** begin Data **
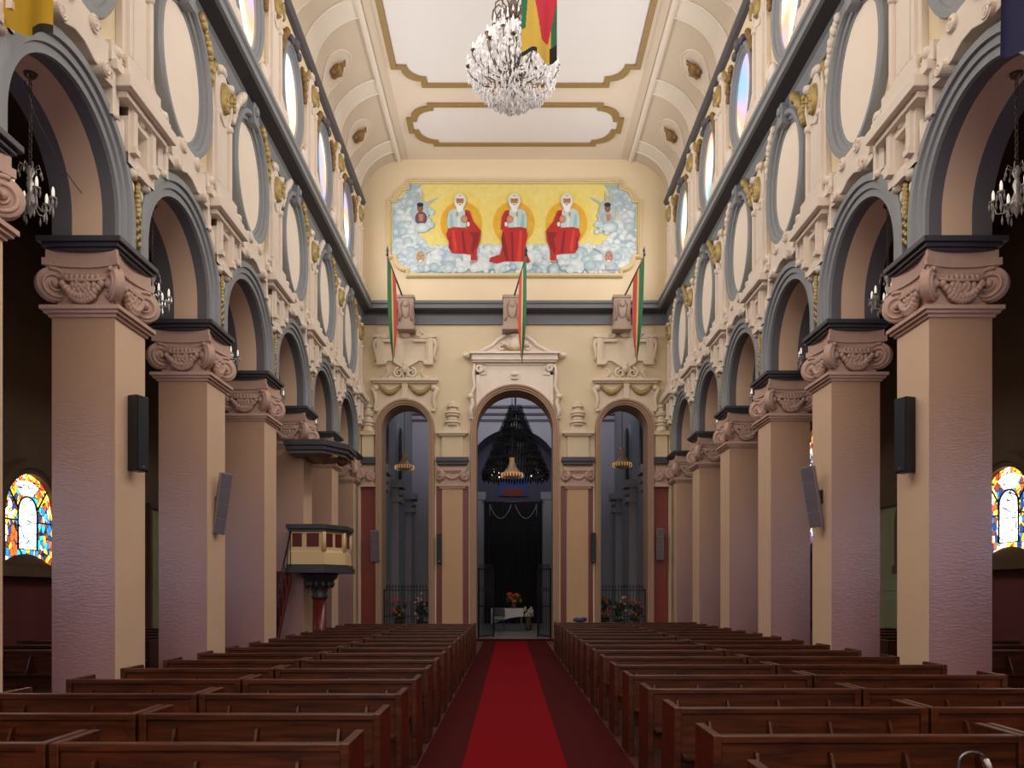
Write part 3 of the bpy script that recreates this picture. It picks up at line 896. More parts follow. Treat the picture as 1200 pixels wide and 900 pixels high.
# pilasters
def make_end_pil(label):
    t = thing('end_wall_pilaster', label, 'wall pilaster', group='flat pilasters between the end wall arches')
    MB().box(0, .10, -.35, .35, 0, 5.15).build('shaft', mat('pilaster_tan_shaded', (196, 160, 124), .6, .05, 2, .1, 30), t)  # pier tan darkened, dimmer light low on the wall put into the colour
    mb = MB(); mb.box(0, .14, -.45, .45, 5.15, 5.22); mb.box(0, .18, -.5, .5, 5.22, 5.30); mb.build('necking', M_CAPI, t)
    mb = MB(); mb.box(0, .14, -.40, .40, 5.3, 5.75)
    mb.prism([(-.48, 5.74), (.48, 5.74), (.52, 5.86), (-.52, 5.86)], 0, .2)
    for k in range(11):
        u = -1 + .2 * k; mb.ball((.15, .26 * u, 5.62 - .14 * (1 - u * u)), (.06, .05, .05), 7, 5)
        mb.ball((.15, .26 * u, 5.70), (.03, .024, .04), 6, 5)
    co = mb.build('capital', M_CAPI, t)
    for e in (-1, 1):
        v = bpy.data.objects.new('volute', ME_VOL); C.objects.link(v); v.parent = co; v.location = (.14, e * .40, 5.58); v.rotation_euler = (0, 0, pi / 2 + e * .5); v.scale = (.85, .85, .85)
    mb = MB(); mb.box(0, .2, -.5, .5, 5.95, 6.05); mb.box(0, .25, -.55, .55, 6.05, 6.2); mb.build('abacus', M_IMP, t, bevel=.01)
    mb = MB(); mb.box(0, .12, -.36, .36, 6.2, 6.95); mb.build('block', M_ENDW, t)
    mb = MB(); mb.box(0, .2, -.46, .46, 6.93, 6.99); mb.box(0, .26, -.53, .53, 6.99, 7.08); mb.build('ledge', M_STUC2, t)
    mb = MB()
    mb.prism([(-.3, 7.08), (.3, 7.08), (.2, 7.3), (-.2, 7.3)], 0, .2)
    for (w_, z_) in ((.25, 7.3), (.29, 7.38), (.2, 7.5), (.25, 7.62), (.27, 7.70), (.15, 7.82), (.2, 7.92), (.12, 8.02)):
        mb.lathe([(0, -.04), (w_ * .9, -.04), (w_, 0), (w_ * .85, .05), (0, .05)], 16, (.06, 0, z_), 0, True, 'z', sy=1)
    mb.lathe([(.17, 7.3), (.15, 7.5), (.16, 7.7), (.1, 7.9), (.07, 8.05), (0, 8.15)], 16, (.06, 0, 0), 0, True)
    mb.build('finial', M_STUC2, t)
    return t
ep = make_end_pil('tan flat pilaster with stacked finial left of the central altar arch'); ep.location = (-2.11, DEND, 0); ep.rotation_euler = (0, 0, R90)
dup(ep, (2.14, DEND, 0), R90, 'tan flat pilaster with stacked finial right of the central altar arch')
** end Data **
Exercise objective →
Print the complete listing exactly, apart from any pictures.

Exercise response →
Write part 3 of the bpy script that recreates this picture. It picks up at line 896. More parts follow. Treat the picture as 1200 pixels wide and 900 pixels high.
# pilasters
def make_end_pil(label):
    t = thing('end_wall_pilaster', label, 'wall pilaster', group='flat pilasters between the end wall arches')
    MB().box(0, .10, -.35, .35, 0, 5.15).build('shaft', mat('pilaster_tan_shaded', (196, 160, 124), .6, .05, 2, .1, 30), t)  # pier tan darkened, dimmer light low on the wall put into the colour
    mb = MB(); mb.box(0, .14, -.45, .45, 5.15, 5.22); mb.box(0, .18, -.5, .5, 5.22, 5.30); mb.build('necking', M_CAPI, t)
    mb = MB(); mb.box(0, .14, -.40, .40, 5.3, 5.75)
    mb.prism([(-.48, 5.74), (.48, 5.74), (.52, 5.86), (-.52, 5.86)], 0, .2)
    for k in range(11):
        u = -1 + .2 * k; mb.ball((.15, .26 * u, 5.62 - .14 * (1 - u * u)), (.06, .05, .05), 7, 5)
        mb.ball((.15, .26 * u, 5.70), (.03, .024, .04), 6, 5)
    co = mb.build('capital', M_CAPI, t)
    for e in (-1, 1):
        v = bpy.data.objects.new('volute', ME_VOL); C.objects.link(v); v.parent = co; v.location = (.14, e * .40, 5.58); v.rotation_euler = (0, 0, pi / 2 + e * .5); v.scale = (.85, .85, .85)
    mb = MB(); mb.box(0, .2, -.5, .5, 5.95, 6.05); mb.box(0, .25, -.55, .55, 6.05, 6.2); mb.build('abacus', M_IMP, t, bevel=.01)
    mb = MB(); mb.box(0, .12, -.36, .36, 6.2, 6.95); mb.build('block', M_ENDW, t)
    mb = MB(); mb.box(0, .2, -.46, .46, 6.93, 6.99); mb.box(0, .26, -.53, .53, 6.99, 7.08); mb.build('ledge', M_STUC2, t)
    mb = MB()
    mb.prism([(-.3, 7.08), (.3, 7.08), (.2, 7.3), (-.2, 7.3)], 0, .2)
    for (w_, z_) in ((.25, 7.3), (.29, 7.38), (.2, 7.5), (.25, 7.62), (.27, 7.70), (.15, 7.82), (.2, 7.92), (.12, 8.02)):
        mb.lathe([(0, -.04), (w_ * .9, -.04), (w_, 0), (w_ * .85, .05), (0, .05)], 16, (.06, 0, z_), 0, True, 'z', sy=1)
    mb.lathe([(.17, 7.3), (.15, 7.5), (.16, 7.7), (.1, 7.9), (.07, 8.05), (0, 8.15)], 16, (.06, 0, 0), 0, True)
    mb.build('finial', M_STUC2, t)
    return t
ep = make_end_pil('tan flat pilaster with stacked finial left of the central altar arch'); ep.location = (-2.11, DEND, 0); ep.rotation_euler = (0, 0, R90)
dup(ep, (2.14, DEND, 0), R90, 'tan flat pilaster with stacked finial right of the central altar arch')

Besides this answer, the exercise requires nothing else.